**WRITTEN INSTRUCTION:** Only lines with the string "parts" matter here; gather them from the material below.

>> Start DATA EXCERPT

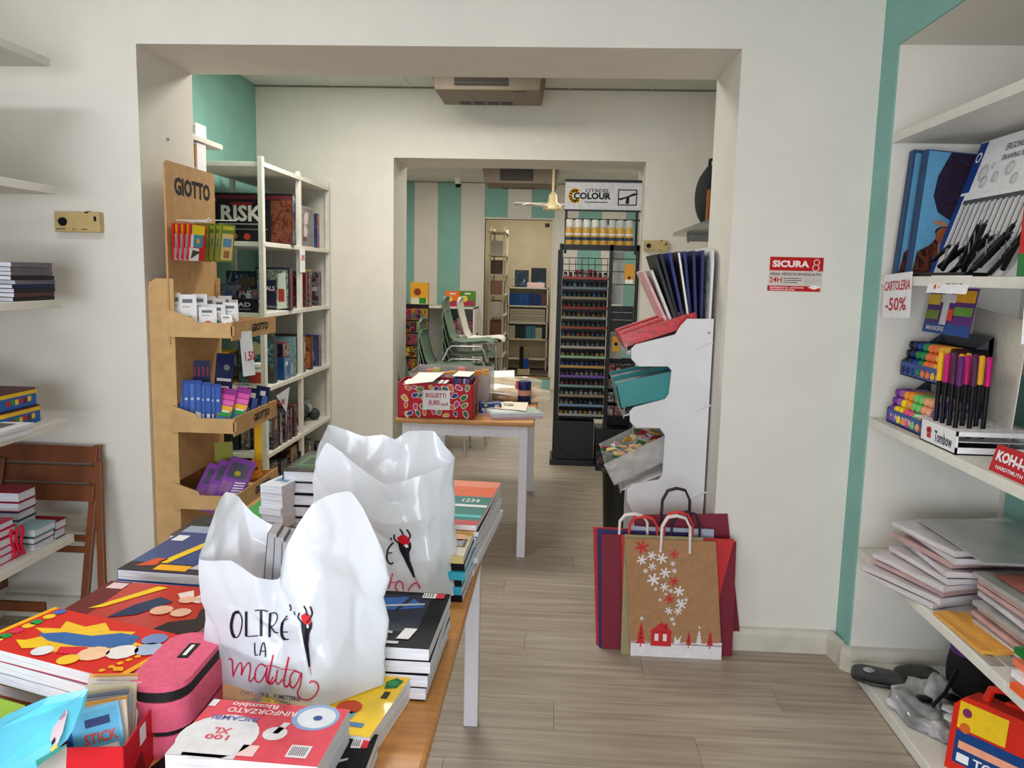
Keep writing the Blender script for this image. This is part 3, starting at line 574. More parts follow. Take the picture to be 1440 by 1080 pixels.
# wrapped paper on the second lowest shelf
M_film = mat('clear_wrap', (206, 204, 206), .18, .06, 25, bump=.5, coat=.5)
M_wr = mat('wrapped_white_paper', (202, 196, 200), .3, .10, 8, bump=.3, stretch=(1, 1, 8), coat=.5); M_wr2 = mat('wrapped_pink_paper', (196, 160, 158), .3, .12, 8, bump=.3, coat=.5); M_wr3 = mat('wrapped_grey_paper', (160, 160, 158), .28, .1, 8, bump=.3, coat=.6)
r = hx(21)
def sheetpack(name, label, x, y, z, w, d, t, ang, m, group, sag=.0, cat='paper pack', top=None):
    M = fr((x, y, z), ang)
    th = thing(name, label, cat, (x, y, z), group)
    def f(u, v, tt): 
        return (u*w, v*d, tt + sag*((2*u-1)**2)*-1 + .002*math.sin(9*u+3*v+tt*90))
    b = MB(); nu = 8
    vs = []; 
    for tt in (0, t):
        for j in range(5):
            for i in range(nu+1): vs.append(f(i/nu, j/4, tt))
    k = 5*(nu+1); fs = [(j*(nu+1)+i, (j+1)*(nu+1)+i, (j+1)*(nu+1)+i+1, j*(nu+1)+i+1) for j in range(4) for i in range(nu)] + [(k+j*(nu+1)+i, k+j*(nu+1)+i+1, k+(j+1)*(nu+1)+i+1, k+(j+1)*(nu+1)+i) for j in range(4) for i in range(nu)]
    ed = [i for i in range(nu+1)] + [j*(nu+1)+nu for j in range(1, 5)] + [4*(nu+1)+i for i in range(nu-1, -1, -1)] + [j*(nu+1) for j in range(3, 0, -1)]
    fs += [(ed[i], ed[(i+1) % len(ed)], ed[(i+1) % len(ed)]+k, ed[i]+k) for i in range(len(ed))]
    b.add(vs, fs, m, M, False); obj('wrapper', b, th)
    if top:
        p = MB(); top(p, M @ Matrix.Translation((0, 0, t+.003)), w, d); obj('label_print', p, th)
    return th
z = SH4
for i in range(9):
    sheetpack('paper_pack', 'clear wrapped paper pack, %s of left pile on the lower right shelf' % ORD[8-i], 1.215+r.uniform(-.012, .012)+.004*i, 2.50+r.uniform(-.02, .02), z+.002, .44, .32, .018, r.uniform(-.12, .12)+(.35 if i < 4 else .1), [M_wr, M_wr, M_wr2, M_wr][i % 4], 'wrapped packs in the left pile', sag=0); z += .0225
zl = z
z = SH4
for i in range(8):
    sheetpack('paper_pack', 'glossy wrapped paper pack, %s of right pile on the lower right shelf' % ORD[7-i], 1.30+r.uniform(-.012, .012), 2.06+r.uniform(-.015, .015), z+.002, .38, .36, .0165, r.uniform(-.05, .05)+.02, [M_wr, M_wr2, M_wr2, M_wr3][i % 4], 'wrapped packs in the right pile', sag=0,
        top=(lambda mb, F, w, h: (mb.prr(.1, .45, .95, .9, col(186, 110, 100), F, w, h), mb.txt('CARTA', .3, .6, .8, .75, col(226,190,186), F, w, h, 2))) if i == 7 else None); z += .021
sheetpack('plastic_sleeve', 'large grey clear sleeve lying over both paper piles', 1.27, 2.36, max(zl, z)+.004, .40, .44, .004, .02, M_wr3, None, cat='plastic sleeve')
sheetpack('paper_envelope', 'yellow and orange paper envelope sticking out under the paper piles', 1.200, 2.20, SH4+.001, .10, .27, .012, .03, mat('orange_envelope', (222, 160, 70), .5), None, cat='envelope')
sheetpack('paper_envelope', 'pale grey sleeve lying on the shelf edge in front of the paper piles', 1.195, 2.14, SH4+.0005, .09, .33, .0006, .0, M_wr3, None, cat='envelope')
NB_ = [((col(240, 96, 40), 'orange')), ((WHITE, 'white')), ((col(232, 120, 90), 'salmon')), ((col(30, 120, 50), 'green'))]
z = SH4
for i, (m, nm) in enumerate(NB_):
    book('notebook', '%s notebook, %s of near stack on the lower right shelf' % (nm, ORD[3-i]), 'notebook', (1.20+.018*i, 1.64+.03*i, z), .05, .30, .38, .017, m, 'notebooks in the near right stack', simple=True); z += .018
z = SH4
for i, nm in enumerate(('white', 'navy')):
    book('notebook', '%s covered notebook, %s, at the right end beside the paper piles' % (nm, ('lower', 'upper')[i]), 'notebook', (1.515, 1.72, z), 0, .17, .30, .045, [WHITE, col(26, 34, 84)][i], 'notebooks at the right end', simple=True); z += .046
# lowest shelf: pouches, clear bag, dark bag, red cases
M_blk = mat('black_glossy_pouch', (24, 26, 30), .3, .2, 20, bump=.4)
from mathutils import noise
def pouch(name, label, cx, cy, z, w, d, h, ang, m, cat, parts=None, seed=1, n=12, crumple=0):
    r = hx(seed); ph = r.uniform(0, 6)
    def f(u, v):
        a = 2*math.pi*u; s = math.sin(math.pi*v); e = .35
        c_, s_ = math.cos(a), math.sin(a); px = math.copysign(abs(c_)**.5, c_)*w/2*(s**e); py = math.copysign(abs(s_)**.5, s_)*d/2*(s**e)
        zz = h*.5*(1-math.cos(math.pi*v)) + .08*h*math.sin(4*a+ph)*s
        if crumple: q = noise.noise(Vector((px*22+seed, py*22, zz*9))); q2 = abs(noise.noise(Vector((px*40, py*40+seed, 3)))); px *= 1+crumple*q*4; py *= 1+crumple*q*4; zz = max(0, zz*(1+q*1.2) - crumple*.25*q2*s)
        return (px, py, zz)
    b = MB().grid(f, 20 if not crumple else 44, n, m, True, fr((cx, cy, z), ang)); th = thing(name, label, cat, (cx, cy, z)); obj('pouch_body', b, th); return th
th = pouch('phone_pouch', 'black pouch with silver emblem overhanging the lowest right shelf corner', 1.245, 2.94, SH5+.002, .20, .15, .022, -.35, M_blk, 'pouch', seed=2)
obj('emblem', MB().lathe([(.022, 0), (.02, .003), (.006, .005)], mat('silver_emblem', (190,196,196), .3, metal=.6), 7, fr((1.215, 2.965, SH5+.025))), th)
th = pouch('phone_pouch', 'dark green patterned pouch lying right of the silver emblem pouch', 1.40, 2.97, SH5+.002, .16, .12, .03, .2, mat('dark_camouflage', (56, 62, 54), .5, .5, 14), 'pouch', seed=4)
M_cl = mat('clear_bag_film', (168, 170, 172), .15, .35, 6, bump=.6, coat=.6)
th = pouch('clear_bag', 'crumpled clear plastic bag of grey items on the lowest right shelf', 1.34, 2.66, SH5+.002, .24, .34, .055, .35, M_cl, 'plastic bag', seed=6, n=22, crumple=.12)
for k, (u, v) in enumerate([(1.30, 2.70), (1.36, 2.64), (1.40, 2.72), (1.34, 2.58)]): obj('label_patch', MB().lathe([(.03, 0), (.028, .004), (.01, .006)], [BLACK, WHITE, BLACK, WHITE][k], 6, fr((u, v, SH5+.058))), th)
th = pouch('small_backpack', 'black fabric bag with purple lining on the lowest right shelf', 1.56, 2.80, SH5+.002, .22, .24, .23, .1, mat('black_fabric', (24, 22, 26), .85, .2, 60, bump=.4), 'bag', seed=8)
obj('purple_lining', MB().lathe([(.055, 0), (.06, .02), (.05, .035), (.03, .04)], mat('purple_lining', (84, 40, 110), .7), 12, fr((1.455, 2.74, SH5+.215))), th)
obj('carry_handle', MB().tube([(1.40+.02*math.cos(a), 2.74+.05*math.sin(a), SH5+.235+.045*math.sin(a*.5)) for a in [i*.5 for i in range(8)]], .009, BLACK, 6), th)
obj('strap', MB().tube([(1.52, 2.66, SH5+.24), (1.56, 2.64, SH5+.30), (1.61, 2.66, SH5+.26), (1.62, 2.7, SH5+.18)], .012, BLACK, 6), th)
obj('webbing', MB().tube([(1.40, 2.70, SH5+.17), (1.35, 2.66, SH5+.11), (1.30, 2.64, SH5+.066)], .007, BLACK, 6), th)
M_rc = mat('red_plastic', (206, 40, 22), .35, .04, 12)
def red_case(x, y, ang, label, prt):
    M = Matrix.Translation((x, y, SH5)) @ Matrix.Rotation(ang, 4, 'Z') @ Matrix.Rotation(-.12, 4, 'X'); th = thing('toy_case', label, 'case', (x, y, SH5), 'red toy cases')
    def W(b, *a): return b
    body = [(0, 0), (.30, 0), (.30, .20), (.27, .235), (.03, .235), (0, .20)]
    MX = M @ Matrix.Rotation(math.pi/2, 4, 'X') @ Matrix.Translation((0, 0, -.09))
    obj('case_body', MB().prism(body, 0, .09, M_rc, MX), th, bevel=.012)
    hd = [MX @ Vector(p) for p in ((.07, .232, .045), (.08, .272, .045), (.11, .285, .045), (.19, .285, .045), (.22, .272, .045), (.23, .232, .045))]
    obj('handle', MB().tube(hd, .013, M_rc, 8), th)
    if prt:
        F = M @ frame((0, 0, 0), (1, 0, 0), (0, 0, 1)); p = MB(); w, h = .30, .235
        p.prr(.06, .58, .52, .93, col(232, 190, 40), F, w, h, 1); p.prr(.06, .12, .8, .55, col(28, 66, 124), F, w, h, 1); p.prr(.1, .32, .8, .42, col(232, 160, 130), F, w, h, 2)
        p.prd(.14, .8, .014, col(120, 50, 90), F, w, h, 2); p.prd(.14, .6, .016, col(210, 100, 50), F, w, h, 2); p.prr(.1, .15, .22, .26, WHITE, F, w, h, 2); p.txt('TOOLS', .26, .16, .7, .27, WHITE, F, w, h, 3)
        obj('printed_label', p, th)
red_case(1.235, 2.40, -.9, 'red plastic toy case with handle and blue yellow label', True)
red_case(1.345, 2.38, -.9, 'second red plastic toy case partly hidden behind the labelled one', False)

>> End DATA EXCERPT

**EXERCISE ANSWER:**
Keep writing the Blender script for this image. This is part 3, starting at line 574. More parts follow. Take the picture to be 1440 by 1080 pixels.
def pouch(name, label, cx, cy, z, w, d, h, ang, m, cat, parts=None, seed=1, n=12, crumple=0):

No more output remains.